Dude…this is amazing find! I just got over a big polemic on here on my ‘diary’ on the daily kos at davidwalters.dailykos.com I might add stufff from this site after extensviely quoting from your site here!
What a find! What’s Holloyway doing now?
David
Sovietologist: With regard to TTAPS, one famous episode with Sagan was when he said that the oil fires during the Gulf War (the first one) would create a kind of mini nuclear winter, causing grave climatic effects – and a leading atmospheric scientist immediately debunked this, saying that it was wrong.
Sagan later accepted that yes, he’d got it wrong, and his science wasn’t the best science available on the subject.
This error checking process of science, this process of scientific method – of constant error checking, criticism, peer review – is something that Sagan understood and appreciated. I doubt Caldicott ever appreciated it at all.

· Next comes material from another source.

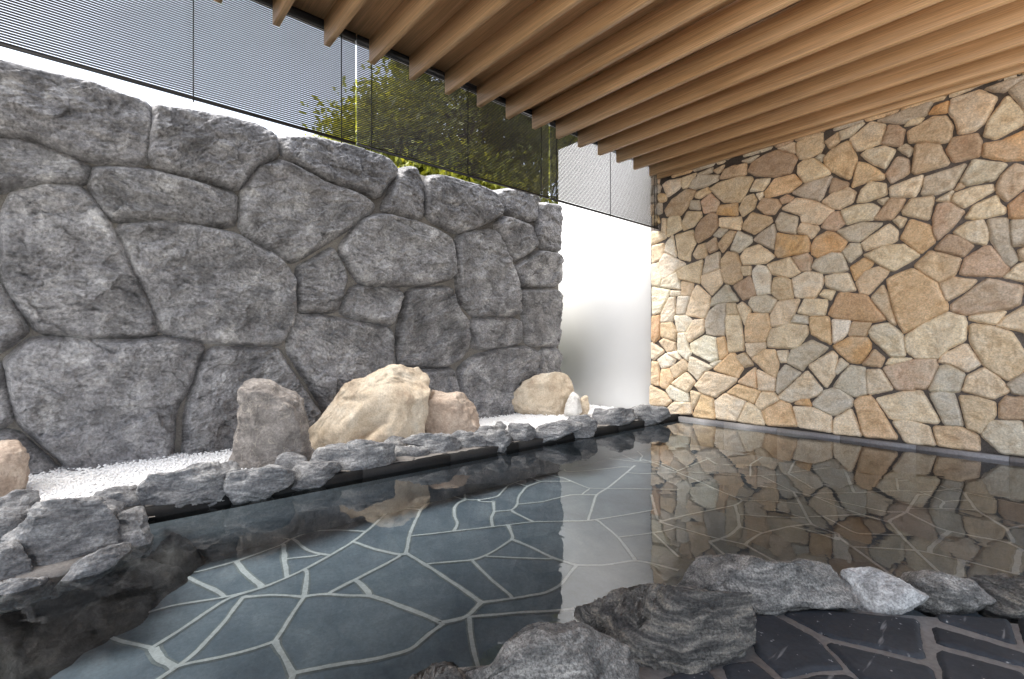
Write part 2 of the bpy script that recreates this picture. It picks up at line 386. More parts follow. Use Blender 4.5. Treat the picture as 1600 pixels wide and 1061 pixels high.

Christ, I run up against this all the time: “We believe this plant is releasing X” or “it’s accused of releasing” etc etc.
Look, if it’s radioactive it isn’t hard (at all) to tell if these claims or suspicions are true. Maybe if it’s tridiated water or something then it would need some semi-special equipmnet, but if the plant is releasing signifficant radioactive material it’s super-easy to prove. Just check with a geiger counter.
And as for Cs-137 and such then you may not be able to differentiate the isotope with a geiger counter but a simple analyzer which any environmental science company should have will do the trick in seconds.
If the radiation levels are elevated then show the numbers. It’s not hard to find radioactive releases. This is why they actually ADD RADIOACTIVE TRACERS to non-radioactive materials to find leaks in pipelines and such. Thats how easy it is to trace the release of radioneucleotides.